Steve Minich: The museum is located right next to the Blaine House on state street Augusta in a very relevant setting.
Maxwell Nosbisch: So this is the historic 1911 Gannett House, which was the home of Guy and Anne Gannett.
Steve Minich: It’s so very fitting, they tell, that this house is now home to the First Amendment museum. Its creation, in fact, was first envisioned by family descendants to honor the Gannetts’ legacies, both so closely tied to the First Amendment rights.
Maxwell Nosbisch: You couldn’t pick a better first Amendment, two better first amendment people. Guy was a newspaper owner, a media guy. Anne Gannett was a suffragist.
Maxwell Nosbisch: So this is the old parlor, and right up here we got the First Amendment on the wall.
Steve Minich: Open for public tours, the narrative centers around the First Amendment’s forty-five words and its five guaranteed rights: freedom of religion, speech, the press, the right to assemble, and petition government.
Maxwell Nosbisch: Most museums, they cover tangible events or people that lived full lives and we’re talking about forty-five words.
Christian Cotz: We’re not about a bunch of old stuff behind glass. We’re a concept museum. We’re about inspiring people to get out and use their First Amendment freedoms in whatever way seems best to them.
Steve Minich: Christian Cotz is executive director.

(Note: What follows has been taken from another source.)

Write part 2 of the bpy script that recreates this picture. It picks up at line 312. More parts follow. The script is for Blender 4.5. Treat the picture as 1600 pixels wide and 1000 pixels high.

Steve Minich: While the museum does include an array of displays and historical artifacts, their more so, he says, to encourage nonpartisan conversation. The more people talk about the First Amendment, the better handle they will have on the role it plays in their own lives.
Christian Cotz: It’s frightening how many people have no idea about what’s in the First Amendment.
Maxwell Nosbisch: If we can, you know, bring people a clearer understanding of the first amendment and what it enables then I would consider that a job well done no matter what political camp you come from.
Steve Minich: The museum remains a work in progress, renovating the building, installing more interpretive exhibits. Still, it’s not so much what visitors might see here, but what they grasp.
Christian Cotz: These five active freedoms that make up the first amendment are how we make our world a better place. And, it’s how we engage in our democracy as citizens.
The museum is located right next to the Blaine House in Augusta. It is open from 10 until 4, Monday through Saturday.